Characteristics of Regional GPS Crustal Deformation before the 2021 Yunnan Yangbi Ms 6.4 Earthquake and Its Implications for Determining Potential Areas of Future Strong Earthquakes

Abstract

The 2021 Yangbi Ms 6.4 earthquake in Yunnan, China, occurred in an area where the Global Positioning System (GPS) geodetic observations are particularly intensive. Based on a detailed retrospective analysis of the GPS observations of about 133 stations distributed in the proximately 400 km × 400 km region that contains the area affected by the earthquake., we obtain a high-resolution GPS velocity field and strain rate field and then derive the present-day slip rates of major faults in the region with the commonly used half-space elastic dislocation model and constraints from the GPS velocity field. Furthermore, by calculating the seismic moment accumulation and release and deficit rates in the main fault segments and combining with the distribution characteristics of small earthquakes, we evaluate the regional seismic risk.

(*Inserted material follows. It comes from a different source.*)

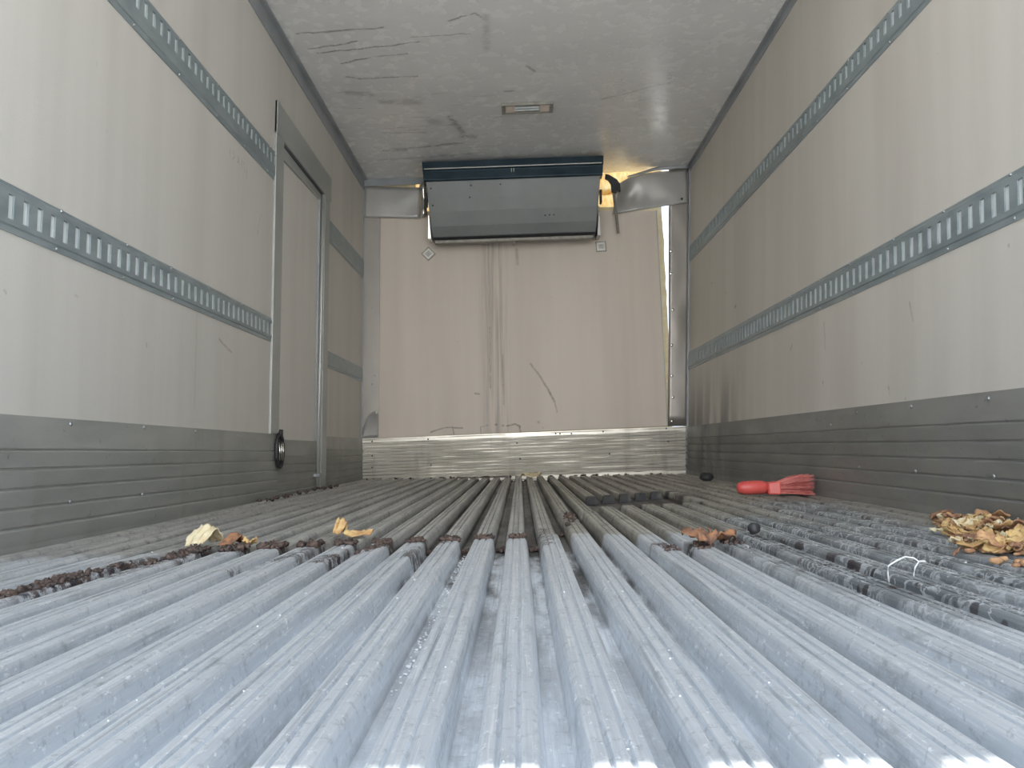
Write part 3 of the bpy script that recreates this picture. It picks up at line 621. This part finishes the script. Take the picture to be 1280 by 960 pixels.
# ================================================================== COOLING UNIT
ux = -0.014
cu = empty('cooling_unit', (ux, 5.04, 2.13), 'wide grey cooling unit with dark blue top guard hung under the ceiling', 'cooling unit')
TILT = 0.0155
def ug(poly_yz, w0, w1, zt=2.12, zb=1.66):     # sweep a y,z outline across the unit, narrowing towards the bottom and following the ceiling's tilt
    m = MB(); n = len(poly_yz); vs = []
    for s_ in (-1, 1):
        for y, z in poly_yz:
            k = (z - zb) / (zt - zb); hw = w1 + (w0 - w1) * max(0, min(1, k)); x = ux + s_ * hw; vs.append((x, y, z + TILT * (x - ux)))
    m.add(vs, [tuple(range(n)), tuple(range(2 * n - 1, n - 1, -1))] + [(i, (i + 1) % n, (i + 1) % n + n, i + n) for i in range(n)]); return m
ug([(5.05, 2.00), (5.076, 1.90), (5.102, 1.81), (5.136, 1.72), (5.170, 1.655), (5.185, 1.650), (YF - 0.03, 1.652), (YF - 0.03, 2.13), (5.05, 2.13)], 0.598, 0.560, zb=1.65).build('housing', 'housing', cu, bevel=0.004)
ug([(5.032, 2.010), (5.038, 2.072), (5.024, 2.082), (5.030, 2.090), (5.034, 2.137), (5.12, 2.137), (5.12, 2.004), (5.045, 2.004)], 0.612, 0.57).build('top_guard', 'navy', cu, bevel=0.002)
ug([(5.020, 2.080), (5.020, 2.086), (5.036, 2.090), (5.036, 2.080)], 0.600, 0.56).build('ledge_strip', 'lip', cu)
ug([(5.190, 1.618), (5.190, 1.638), (5.24, 1.652), (5.24, 1.618)], 0.60, 0.545).build('drip_lip', 'plate', cu, bevel=0.002)
ug([(5.170, 1.652), (5.182, 1.640), (5.20, 1.640), (5.20, 1.655)], 0.60, 0.556).build('lower_seam', 'black', cu)
for s_ in (-1, 1):
    m = MB(); x = ux + s_ * 0.592
    m.box((x - 0.006, 5.08, 1.84), (x + 0.008, 5.13, 1.93)); m.build('side_hinge', 'black', cu, bevel=0.003)
    m = MB(); xx = ux + s_ * 0.585
    m.hexa([(xx - 0.012, 5.20, 1.645), (xx + 0.012, 5.20, 1.645), (xx + 0.012, YF - 0.03, 1.655), (xx - 0.012, YF - 0.03, 1.655), (xx - 0.004, 5.16, 1.80), (xx + 0.004, 5.16, 1.80), (xx + 0.004, YF - 0.03, 1.80), (xx - 0.004, YF - 0.03, 1.80)])
    m.build('end_bracket', 'chrome' if s_ < 0 else 'sheet', cu, bevel=0.002)
m = MB(); m.box((ux - 0.012, 5.018, 2.045), (ux - 0.008, 5.034, 2.068)); m.box((ux + 0.004, 5.018, 2.045), (ux + 0.008, 5.034, 2.068)); m.build('clip', 'lip', cu)
m = MB(); m.tube([(ux, 5.20, 1.625), (ux, 5.20, 1.585)], 0.007, 8); m.build('drain_nub', 'plate', cu)
for x, y, z in ((-0.30, 5.058, 1.97), (-0.10, 5.058, 1.972), (-0.31, 5.078, 1.895), (-0.57, 5.060, 1.96), (-0.56, 5.086, 1.85), (0.20, 5.118, 1.765), (0.23, 5.118, 1.767), (0.26, 5.118, 1.767)):
    screw(cu, (x, y - 0.004, z + TILT * (x - ux)), (0, -0.93, -0.36), 0.0055, 'black')

# dangling strap and dark bracket beside the unit
st = empty('hanging_strap', (0.70, YF - 0.08, 2.03), 'narrow grey metal strap dangling from a dark bracket right of the cooling unit', 'strap')
m = MB(); m.grid(lambda u, v: (0.684 + 0.028 * (1 - v) + 0.017 * (u - 0.5), YF - 0.130 + 0.010 * (u - 0.5) ** 2 * 4, 1.672 + 0.34 * v), 4, 8); m.build('strap', 'plate', st, solid=0.003)
m = MB(); pts = [(0.632, 2.095), (0.662, 2.085), (0.712, 2.052), (0.732, 2.02), (0.735, 1.965), (0.715, 1.975), (0.700, 1.955), (0.672, 1.965), (0.668, 2.02), (0.650, 2.05), (0.628, 2.06)]
m.prism(pts, YF - 0.145, YF - 0.118); m.build('bracket', 'black', st, bevel=0.004)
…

The results show that (1) there was a localized prominent strain accumulation rate around the seismogenic area of the impending Yangbi Ms 6.4 earthquake, although this was not the only area with a prominent strain rate in the whole region. (2) The seismogenic area of the earthquake was just located where the strain direction was deflected, which, together with the localized outstanding maximum shear strain and dilatation rates, provides us with important hints to determine the potential areas of future strong earthquakes. (3) Of all the seismogenic fault segments with relatively high potentials, judged using the elapsed time of historical earthquakes and effective strain accumulation rate, the middle section of the Weixi–Qiaohou fault has a higher earthquake risk than the southern section, the Midu–Binchuan section of the Chenghai fault has a higher risk than the Yongsheng section and the Jianchuan section of the Jianchuan–Qiaohou–Lijiang–Xiaojinhe fault has a higher risk than the Lijiang section.